* [Short problem]
Each line containing the word "scene" needs to be copied.

━━━ Rows ━━━

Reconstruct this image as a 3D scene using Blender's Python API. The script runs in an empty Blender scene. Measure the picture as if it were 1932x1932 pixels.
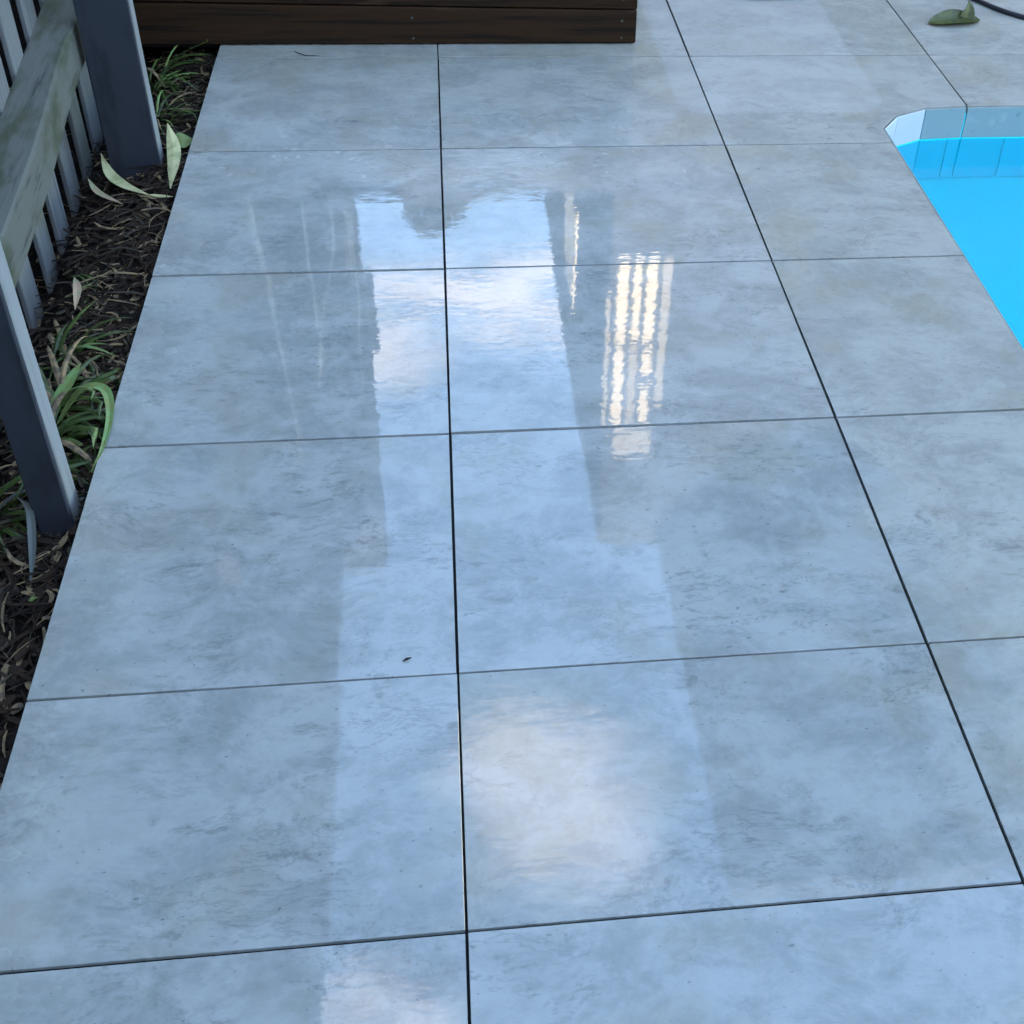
import bpy, math, random
import numpy as np
from mathutils import Vector, Matrix
R = math.radians
rng = random.Random(7)
SC = bpy.context.scene
COL = SC.collection

# ------------------------------------------------------------------ camera
cd = bpy.data.cameras.new('camera'); cam = bpy.data.objects.new('camera', cd); COL.objects.link(cam)
yaw, pit, rol = R(9.287), R(39.63), R(-3.4496)
fw = Vector((math.sin(yaw)*math.cos(pit), math.cos(yaw)*math.cos(pit), -math.sin(pit)))
rt = Vector((math.cos(yaw), -math.sin(yaw), 0)); dn = fw.cross(rt)
ax = math.cos(rol)*rt + math.sin(rol)*dn; ay = -math.sin(rol)*rt + math.cos(rol)*dn
m = Matrix.Identity(4)
for i in range(3):
    m[i][0] = ax[i]; m[i][1] = -ay[i]; m[i][2] = -fw[i]
m.translation = Vector((.0226, -1.3296, 1.5533)); cam.matrix_world = m
cd.sensor_width = 36; cd.lens = 2403.8/1932*36; cd.shift_x = -208.66/1932; cd.shift_y = -113.25/1932
cd.clip_start = .02; cd.clip_end = 2000
SC.camera = cam

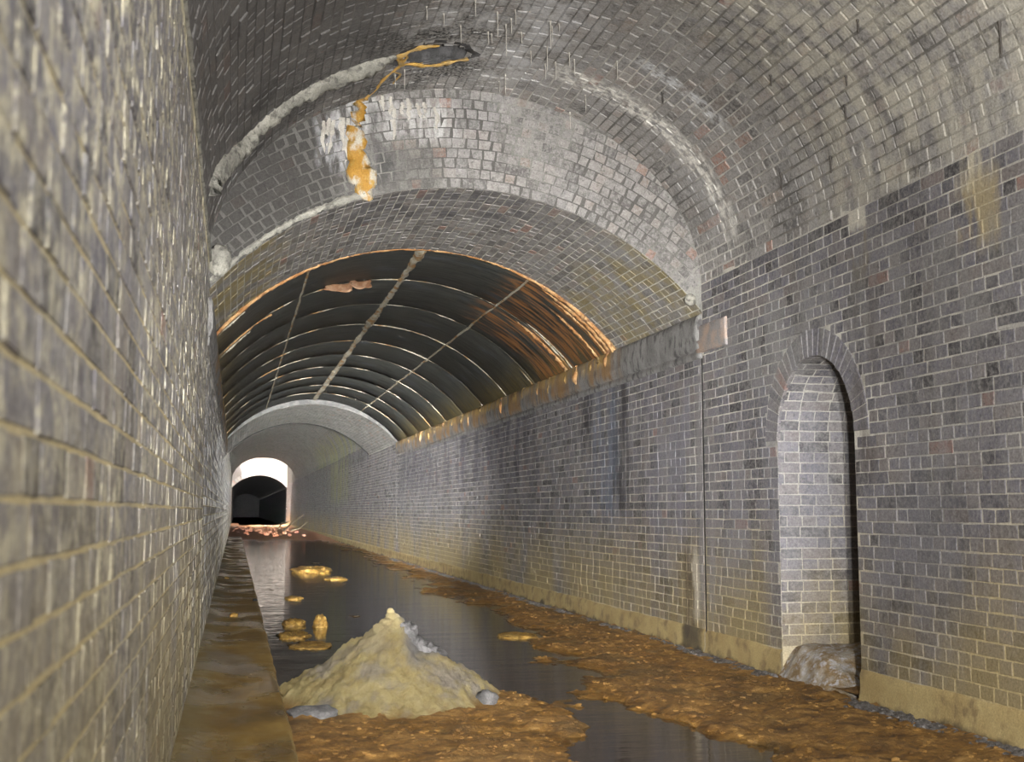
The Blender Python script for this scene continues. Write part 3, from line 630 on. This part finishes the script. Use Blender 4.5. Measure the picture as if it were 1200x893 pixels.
# rusted angle at the plate edge, rust streak ribs at the right haunch
vv = np.linspace(.02, LI - .02, 130); V, F = tube(SI(np.full(130, YI - .005), vv, np.full(130, -.005)), .020 + .018 * sstep(LI * .42, 0, vv) * fbm(vv * 7, vv * 0, 3), 8, 4, .35)
obj('edge_angle', mesh_np('edge_angle', V, F, smooth=True), M_RUST, ceil_p)
for y, v0, v1, w in ((YI + .16, .02, 1.15, .030), (YI + .30, .0, .95, .022), (YI + .62, .02, .85, .024), (ry[1] + .12, .02, 1.0, .035), (ry[1] - .1, .02, .9, .016), (ry[2] + .1, .02, .35, .018), (YI + .3, LI - .5, LI - .02, .02), (ry[1] + .1, LI - .9, LI - .02, .022), (ry[1] + .35, LI - .6, LI - .02, .02)):
    vv = np.linspace(v0, v1, 40); V, F = tube(SI(y + .05 * (fbm(vv * 5, vv * 0, int(y * 10)) - .5), vv, np.full(40, .006)), w * (.3 + .9 * fbm(vv * 8, vv * 0, int(y * 7))) * sstep(v1, v1 - .3, vv) + .003, 7, int(y * 9), .5)
    obj('rust_rib', mesh_np('rust_rib', V, F, smooth=True), M_RUST if w > .021 else M_SEAM, ceil_p)
# scale flakes peeling off the first plates
for (x, y, wx, wy, tilt) in ((1.13, 13.95, .16, .10, .35), (1.38, 14.0, .13, .12, .5)):
    n = 9; gx, gy = np.meshgrid(np.linspace(-1, 1, n), np.linspace(-1, 1, n), indexing='ij'); zt = .045 + np.interp(x, PIR[1][::-1, 0], PIR[1][::-1, 1])
    rag = 1 + .25 * (noise2(gx * 3 + x * 9, gy * 3) - .5); P = np.stack([gx * wx * rag, gy * wy * .45 * rag, -.02 - (.5 - gy * .5) * .11 * rag + .03 * gx * gx], -1).reshape(-1, 3)
    T = mesh_np('rust_flake', P, grid_faces(n, n), smooth=True); o = obj('rust_flake', T, M_FLAKE, ceil_p, (x, y, zt - .04)); m = o.modifiers.new('thick', 'SOLIDIFY'); m.thickness = .008
M_DIM_RING = simple('dim_ring_face', (.11, .11, .105), (.06, .06, .06), 9, .9)  # ring face coloured darker to tone down the lamp light on it
# end faces that close the steps between vaults
P, F = crescent(YC + .012, PC, PA, -.002, .1); obj('step_face', mesh_np('step_face', P, F), M_VC, ceil_c)
P, F = crescent(YE - .004, PC, PIRON, -.004, .08); obj('step_face', mesh_np('step_face', P, F), M_DIM_RING, ceil_c)
P, F = crescent(YI + .001, PB, PIRON, .0, .08); obj('step_face', mesh_np('step_face', P, F), M_JOINT, ceil_b)
V, F = tube(S_vault(PC)(np.full(120, YC + .0), np.linspace(.02, PC[0][-1] - .02, 120), np.full(120, .0)), .022, 6, 3, .1); obj('shadow_gap_line', mesh_np('shadow_gap_line', V, F, smooth=True), M_JOINT, ceil_c)  # black tube drawn in place of the shadow gap at the step

# --- daylight gap and the next portal
mb = MB()
mb.quad((WR, YO, 2.0), (WR, YP, 2.0), (WR, YP, 7.5), (WR, YO, 7.5)); mb.quad((WL, YO, 2.0), (WL, YP, 2.0), (WL, YP, 7.5), (WL, YO, 7.5))
gapw = tag(obj('wall_gap', mb.mesh('wall_gap'), M_VC), 'sunlit cutting walls between the two tunnels, far away', 'wall', kind='structure')
n = 60; a = np.linspace(0, PA[0][-1], n); lo = SA(np.full(n, YO), a, np.full(n, 0.0)); hi = lo.copy(); hi[:, 2] = 7.5; hi[:, 0] = np.where(np.arange(n) < 3, WR + .3, np.where(np.arange(n) > n - 4, WL - .3, hi[:, 0]))
obj('portal_face', mesh_np('portal_face', np.stack([lo, hi], 1).reshape(-1, 3), grid_faces(n, 2)), M_VC, gapw)
M_SUNNY = brick_mat('portal_brick_sunlit', VAULT, .5, soot=.1, gain=1.5)  # vault brick brightened, sunlight put into its colour
n = 60; a = np.linspace(0, PB[0][-1], n); lo = S_vault(PB)(np.full(n, YP), a, np.full(n, 0.0)); hi = lo.copy(); hi[:, 2] = 7.5
P = np.stack([lo, hi], 1).reshape(-1, 3)
portal = tag(obj('wall_portal', mesh_np('wall_portal', P, grid_faces(n, 2)), M_SUNNY), 'sunlit brick face around the dark far tunnel mouth', 'wall', kind='structure')
SPB = S_vault(PB); R = []
for k in range(48): R.append((PB[0][-1] * k / 48 + .006, PB[0][-1] * (k + 1) / 48 - .006, -.34, -.02))
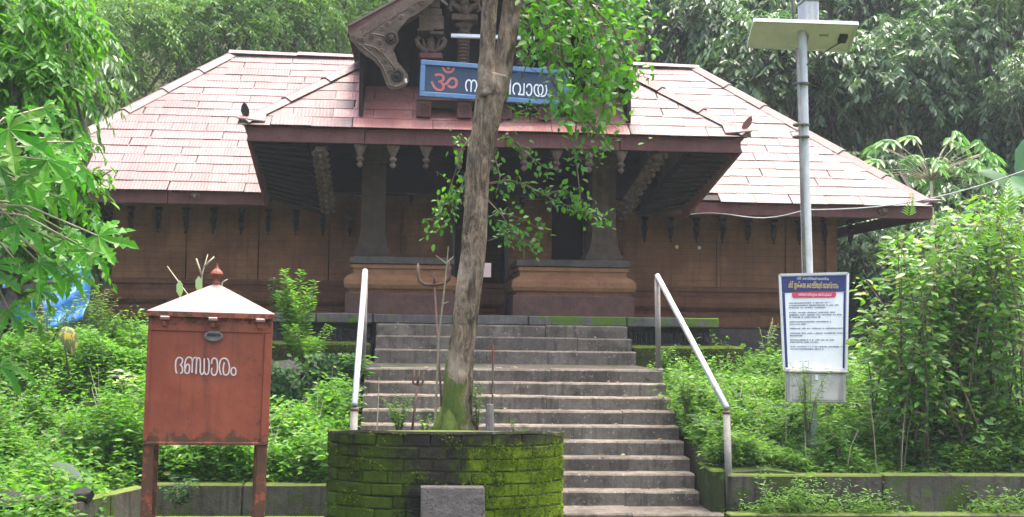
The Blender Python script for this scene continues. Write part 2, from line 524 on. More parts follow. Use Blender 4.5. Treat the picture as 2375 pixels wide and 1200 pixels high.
def box_mat():
    """brush-painted red over rust: blistered at the foot and seams, streaked from the lid"""
    k = Nodes('rusting_red_paint')
    sep = k.n('ShaderNodeSeparateXYZ')
    k.l(k.pos, sep.inputs[0])
    z = sep.outputs[2]
    a, b, c = k.noise(2.6, 6, .65), k.noise(13, 6, .75), k.noise(48, 4, .7)
    st = k.noise(1.0, 5, .7, vec=k.scaled((16, 16, 1.1)))
    col = k.mix(k.step(a, .33, .67), (0.168, 0.03248, 0.01456), (0.224, 0.05264, 0.0224))
    col = k.mix(k.math('MULTIPLY', k.step(k.noise(1.6, 5, .6), .50, .72), .7), col, (0.1176, 0.02688, 0.02128))
    col = k.mix(k.math('MULTIPLY', k.step(st, .50, .68), .55), col, (0.0952, 0.0224, 0.01344))
    col = k.mix(k.math('MULTIPLY', k.step(c, .60, .72), .5), col, (0.2576, 0.084, 0.0504))
    edge = k.math('ADD', k.step(z, 1.42, 1.22), k.math('MULTIPLY', k.step(z, 1.98, 2.10), .7))
    rust = k.step(k.math('ADD', k.math('MULTIPLY', edge, .20), b), .60, .70)
    col = k.mix(rust, col, k.mix(c, (.040, .018, .010), (.095, .042, .020)))
    nb = k.bump(b, .35, .006)
    k.pbr(col, k.math('MULTIPLY_ADD', rust, .3, .52), .35, 0, k.bump(k.noise(4, 3), .25, .03, nb))
    return k.m


MAT['boxpaint'] = box_mat()


def wall_mat():
    """laterite courses: fine level banding"""
    k = Nodes('coursed_laterite_wall')
    sep = k.n('ShaderNodeSeparateXYZ')
    k.l(k.pos, sep.inputs[0])
    z = k.math('ADD', sep.outputs[2], k.math('MULTIPLY', k.noise(2.0, 3), .012))
    band = k.math('FRACT', k.math('MULTIPLY', z, 8.6))
    joint = k.math('SUBTRACT', 1.0, k.step(k.math('ABSOLUTE', k.math('SUBTRACT', band, .5)), .38, .5))
    a = k.noise(1.7, 6, .65)
    col = k.mix(k.step(a, .35, .65), (0.1473, 0.0624, 0.0288), (0.2246, 0.0996, 0.04493))
    col = k.mix(k.math('MULTIPLY', k.step(k.noise(24, 4, .7), .5, .7), .4), col, (0.0624, 0.0324, 0.01958))
    col = k.mix(k.math('MULTIPLY', k.step(k.noise(1, 4, .6, vec=k.scaled((12, 12, .9))), .5, .72), .45), col, (0.05616, 0.0288, 0.01843))
    col = k.mix(k.math('MULTIPLY', k.math('SUBTRACT', 1.0, joint), .22), col, (0.05616, 0.0264, 0.01613))
    nb = k.bump(joint, .4, .010)
    k.pbr(col, .9, .2, 0, k.bump(k.noise(60, 4, .7), .4, .01, nb))
    return k.m


MAT['wall'] = wall_mat()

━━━

* [Answer in full]
Reconstruct this image as a 3D scene using Blender's Python API. The script runs in an empty Blender scene. Measure the picture as if it were 1932x1932 pixels.
SC = bpy.context.scene
The Blender Python script for this scene continues. Write part 3, from line 630 on. This part finishes the script. Use Blender 4.5. Measure the picture as if it were 1200x893 pixels.
The Blender Python script for this scene continues. Write part 2, from line 524 on. More parts follow. Use Blender 4.5. Treat the picture as 2375 pixels wide and 1200 pixels high.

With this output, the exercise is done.